On ferait n’importe quoi par amour. Tout quitter, tout renier, s’abandonner jusqu’à la folie. Alors pour les beaux yeux de Carlos qu’elle vient de rencontrer, jeune révolutionnaire en guerre contre le régime de Pinochet, La Loca ("La folle") est prête à cacher des armes chez elle, à accueillir des résistants et même à mettre sa vie en danger. Vieux travesti sur le déclin dans le Chili autoritaire de 1986, elle s’entiche de Carlos comme si elle avait quinze ans, comme un flirt d’ado qui tourne à l’amour fol mais qui la fait revivre, qui l’aiguise, et dont les meilleures copines se méfient un peu (ça se finit toujours avec le cœur brisé, préviennent-elles). Mais pas dupe non plus qu’il se sert d’elle, et de ses sentiments pour lui, et de sa détresse, et de leur différence d’âge, lui qui pourtant paraît s’attacher, s’abandonner, et avec le temps peut-être plus ?
Rodrigo Sepúlveda s’est emparé du célèbre roman de l’activiste et icône queer Pedro Lemebel pour en faire un film sensible et touchant oscillant entre chronique sentimentale et chronique politique ("Ce qui nous a fait nous rencontrer, c’est deux histoires qui n’ont jamais fait que se donner la main au milieu des événements") faites chacune d’autant de luttes que de secrets.

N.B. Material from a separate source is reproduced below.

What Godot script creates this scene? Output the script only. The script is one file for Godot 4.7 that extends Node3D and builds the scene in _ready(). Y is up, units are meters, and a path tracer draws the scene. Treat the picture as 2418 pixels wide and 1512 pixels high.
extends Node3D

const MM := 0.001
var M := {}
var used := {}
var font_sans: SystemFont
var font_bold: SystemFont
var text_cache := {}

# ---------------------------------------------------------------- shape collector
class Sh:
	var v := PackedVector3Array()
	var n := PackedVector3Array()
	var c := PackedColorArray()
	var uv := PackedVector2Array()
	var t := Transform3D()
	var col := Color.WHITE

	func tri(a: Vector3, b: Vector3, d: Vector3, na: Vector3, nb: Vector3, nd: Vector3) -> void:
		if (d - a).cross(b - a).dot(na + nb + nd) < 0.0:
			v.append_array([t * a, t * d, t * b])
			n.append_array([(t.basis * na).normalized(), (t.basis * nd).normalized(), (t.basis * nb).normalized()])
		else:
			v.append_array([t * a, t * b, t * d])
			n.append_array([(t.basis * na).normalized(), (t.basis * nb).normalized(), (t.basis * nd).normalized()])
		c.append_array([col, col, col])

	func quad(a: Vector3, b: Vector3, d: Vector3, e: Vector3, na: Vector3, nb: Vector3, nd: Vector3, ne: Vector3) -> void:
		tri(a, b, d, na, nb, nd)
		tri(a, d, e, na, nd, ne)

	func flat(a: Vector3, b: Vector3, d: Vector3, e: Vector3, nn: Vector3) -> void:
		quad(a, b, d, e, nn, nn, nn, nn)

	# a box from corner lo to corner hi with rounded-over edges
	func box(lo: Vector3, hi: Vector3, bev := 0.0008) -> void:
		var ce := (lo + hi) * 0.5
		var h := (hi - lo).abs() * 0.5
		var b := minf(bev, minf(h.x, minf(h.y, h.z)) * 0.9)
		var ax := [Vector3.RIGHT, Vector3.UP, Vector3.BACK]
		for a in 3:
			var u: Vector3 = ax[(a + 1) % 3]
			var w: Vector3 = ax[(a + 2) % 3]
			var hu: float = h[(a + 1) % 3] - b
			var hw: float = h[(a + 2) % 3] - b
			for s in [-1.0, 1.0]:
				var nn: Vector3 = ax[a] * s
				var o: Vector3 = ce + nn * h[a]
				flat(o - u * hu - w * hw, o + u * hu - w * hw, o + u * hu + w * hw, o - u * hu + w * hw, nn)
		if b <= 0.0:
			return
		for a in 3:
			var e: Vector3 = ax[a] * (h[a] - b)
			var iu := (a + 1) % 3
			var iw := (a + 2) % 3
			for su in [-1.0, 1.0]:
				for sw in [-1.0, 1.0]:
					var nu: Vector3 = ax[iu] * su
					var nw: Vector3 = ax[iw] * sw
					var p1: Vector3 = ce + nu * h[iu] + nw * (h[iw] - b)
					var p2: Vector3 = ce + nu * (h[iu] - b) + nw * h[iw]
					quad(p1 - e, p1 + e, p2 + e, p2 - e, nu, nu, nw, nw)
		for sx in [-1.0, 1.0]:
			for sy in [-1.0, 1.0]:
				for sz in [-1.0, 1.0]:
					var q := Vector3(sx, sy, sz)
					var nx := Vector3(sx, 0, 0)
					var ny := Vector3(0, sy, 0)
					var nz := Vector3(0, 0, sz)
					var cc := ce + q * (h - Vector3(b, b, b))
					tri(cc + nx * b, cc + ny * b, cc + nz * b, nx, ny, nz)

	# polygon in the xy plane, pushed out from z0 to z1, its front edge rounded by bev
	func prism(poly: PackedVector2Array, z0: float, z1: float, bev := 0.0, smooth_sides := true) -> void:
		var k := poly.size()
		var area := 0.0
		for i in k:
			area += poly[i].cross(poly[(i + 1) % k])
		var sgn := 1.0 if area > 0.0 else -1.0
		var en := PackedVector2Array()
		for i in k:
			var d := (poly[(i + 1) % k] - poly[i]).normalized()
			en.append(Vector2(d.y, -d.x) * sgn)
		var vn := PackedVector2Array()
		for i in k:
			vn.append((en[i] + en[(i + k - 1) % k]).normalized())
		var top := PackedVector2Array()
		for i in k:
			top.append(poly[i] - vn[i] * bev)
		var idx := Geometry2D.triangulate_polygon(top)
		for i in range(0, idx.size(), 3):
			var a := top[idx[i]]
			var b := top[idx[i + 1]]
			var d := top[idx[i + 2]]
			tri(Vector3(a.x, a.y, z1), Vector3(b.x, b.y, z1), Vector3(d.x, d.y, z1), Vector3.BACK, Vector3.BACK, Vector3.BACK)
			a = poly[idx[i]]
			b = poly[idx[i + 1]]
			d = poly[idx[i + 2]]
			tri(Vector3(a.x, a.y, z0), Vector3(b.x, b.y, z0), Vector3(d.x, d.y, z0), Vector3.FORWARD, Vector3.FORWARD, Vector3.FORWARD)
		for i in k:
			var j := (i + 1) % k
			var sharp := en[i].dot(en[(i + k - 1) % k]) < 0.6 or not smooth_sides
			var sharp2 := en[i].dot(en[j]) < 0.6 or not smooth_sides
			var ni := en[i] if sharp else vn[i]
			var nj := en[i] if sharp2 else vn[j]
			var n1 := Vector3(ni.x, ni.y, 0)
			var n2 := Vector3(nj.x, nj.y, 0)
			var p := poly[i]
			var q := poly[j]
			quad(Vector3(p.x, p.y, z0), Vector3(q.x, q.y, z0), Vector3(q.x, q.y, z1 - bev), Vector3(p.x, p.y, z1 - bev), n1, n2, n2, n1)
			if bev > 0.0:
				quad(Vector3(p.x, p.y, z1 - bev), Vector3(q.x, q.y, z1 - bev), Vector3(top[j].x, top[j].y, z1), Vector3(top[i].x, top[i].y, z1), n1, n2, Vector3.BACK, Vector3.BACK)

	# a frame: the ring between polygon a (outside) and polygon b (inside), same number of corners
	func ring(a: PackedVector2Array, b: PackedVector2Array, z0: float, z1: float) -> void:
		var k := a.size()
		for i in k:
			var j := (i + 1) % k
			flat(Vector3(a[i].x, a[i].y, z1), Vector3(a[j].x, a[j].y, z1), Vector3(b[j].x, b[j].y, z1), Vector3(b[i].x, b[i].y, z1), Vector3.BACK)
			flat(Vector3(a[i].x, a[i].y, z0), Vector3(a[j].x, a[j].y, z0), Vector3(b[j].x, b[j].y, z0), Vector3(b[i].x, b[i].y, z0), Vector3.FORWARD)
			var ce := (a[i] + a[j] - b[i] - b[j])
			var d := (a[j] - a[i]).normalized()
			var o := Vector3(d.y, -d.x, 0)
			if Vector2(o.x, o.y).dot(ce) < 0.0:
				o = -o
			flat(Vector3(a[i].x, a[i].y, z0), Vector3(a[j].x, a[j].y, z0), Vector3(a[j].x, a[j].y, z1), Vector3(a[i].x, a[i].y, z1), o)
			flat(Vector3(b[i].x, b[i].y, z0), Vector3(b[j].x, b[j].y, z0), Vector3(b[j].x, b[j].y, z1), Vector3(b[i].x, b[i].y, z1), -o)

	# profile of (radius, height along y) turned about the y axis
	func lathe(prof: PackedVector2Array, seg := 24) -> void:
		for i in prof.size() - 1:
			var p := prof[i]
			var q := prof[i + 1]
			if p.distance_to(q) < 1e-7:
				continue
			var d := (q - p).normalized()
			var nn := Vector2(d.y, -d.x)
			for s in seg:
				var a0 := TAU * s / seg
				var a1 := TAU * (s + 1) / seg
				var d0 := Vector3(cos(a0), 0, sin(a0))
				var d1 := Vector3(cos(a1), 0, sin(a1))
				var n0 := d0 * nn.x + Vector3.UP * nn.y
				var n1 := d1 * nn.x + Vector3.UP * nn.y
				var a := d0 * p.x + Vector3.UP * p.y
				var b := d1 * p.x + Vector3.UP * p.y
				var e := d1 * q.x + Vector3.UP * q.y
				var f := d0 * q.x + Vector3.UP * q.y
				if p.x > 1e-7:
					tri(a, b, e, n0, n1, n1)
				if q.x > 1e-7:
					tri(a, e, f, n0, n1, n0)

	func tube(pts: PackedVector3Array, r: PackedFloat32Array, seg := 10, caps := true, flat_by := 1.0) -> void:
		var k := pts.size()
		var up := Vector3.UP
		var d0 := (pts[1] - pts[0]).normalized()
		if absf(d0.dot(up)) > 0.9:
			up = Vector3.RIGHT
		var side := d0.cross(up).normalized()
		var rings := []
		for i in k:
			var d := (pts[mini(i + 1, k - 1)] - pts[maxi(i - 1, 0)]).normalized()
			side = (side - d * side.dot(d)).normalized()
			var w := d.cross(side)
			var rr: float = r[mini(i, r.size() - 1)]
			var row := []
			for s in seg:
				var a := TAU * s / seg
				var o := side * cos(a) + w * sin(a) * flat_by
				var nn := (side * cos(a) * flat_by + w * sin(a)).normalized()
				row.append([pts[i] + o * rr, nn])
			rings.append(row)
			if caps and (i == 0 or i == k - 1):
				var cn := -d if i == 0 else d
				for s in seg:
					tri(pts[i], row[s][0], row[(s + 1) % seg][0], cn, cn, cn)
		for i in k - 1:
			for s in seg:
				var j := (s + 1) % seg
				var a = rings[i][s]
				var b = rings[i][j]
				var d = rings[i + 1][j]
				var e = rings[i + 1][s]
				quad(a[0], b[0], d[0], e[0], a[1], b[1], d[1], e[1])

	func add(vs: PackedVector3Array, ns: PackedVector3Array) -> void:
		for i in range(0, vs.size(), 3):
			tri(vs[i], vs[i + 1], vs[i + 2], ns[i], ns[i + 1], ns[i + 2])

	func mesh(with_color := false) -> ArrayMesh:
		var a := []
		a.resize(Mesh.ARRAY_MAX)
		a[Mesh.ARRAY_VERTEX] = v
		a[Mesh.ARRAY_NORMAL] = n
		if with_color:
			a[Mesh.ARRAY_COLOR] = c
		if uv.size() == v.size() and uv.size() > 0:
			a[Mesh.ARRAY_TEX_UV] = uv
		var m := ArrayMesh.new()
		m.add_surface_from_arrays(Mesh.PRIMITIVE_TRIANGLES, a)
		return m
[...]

Montrer, d’un côté, la solitude et le combat de La Loca parce qu’homosexuel et travesti dans un pays où l’homosexualité, sans être totalement prohibée (mais réprimée quand même), faisait alors tache dans le modèle machiste et patriarcal privilégié par la dictature ; de l’autre, l’opposition acharnée d’hommes et de femmes contre cette dictature qui emprisonne et qui tue, de celle visible dans les rues où l’on manifeste et proteste à celle qui s’organise clandestinement.
Ainsi, cette romance qui ne dit pas son nom entre La Loca, éperdue, et Carlos, hésitant, sera sans cesse troublée, empêchée, puis finalement rattrapée par l’Histoire (l’attentat contre Pinochet en septembre 1986 obligera Carlos à fuir et à disparaître). Sepúlveda sait éviter la reconstitution historique compassée ainsi que les clichés sur les travestis (certes, on a droit à quelques falbalas, grands gestes et danses sur de vieux standards d’amour, mais c’est fait avec légèreté et bienveillance), conférant à son film une belle simplicité qui va droit au cœur. Surtout, il a offert à Alfredo Castro le rôle magnifique de La Loca que le grand acteur chilien, découvert en France dans le Tony Manero de Pablo Larraín, interprète avec fougue et tendresse.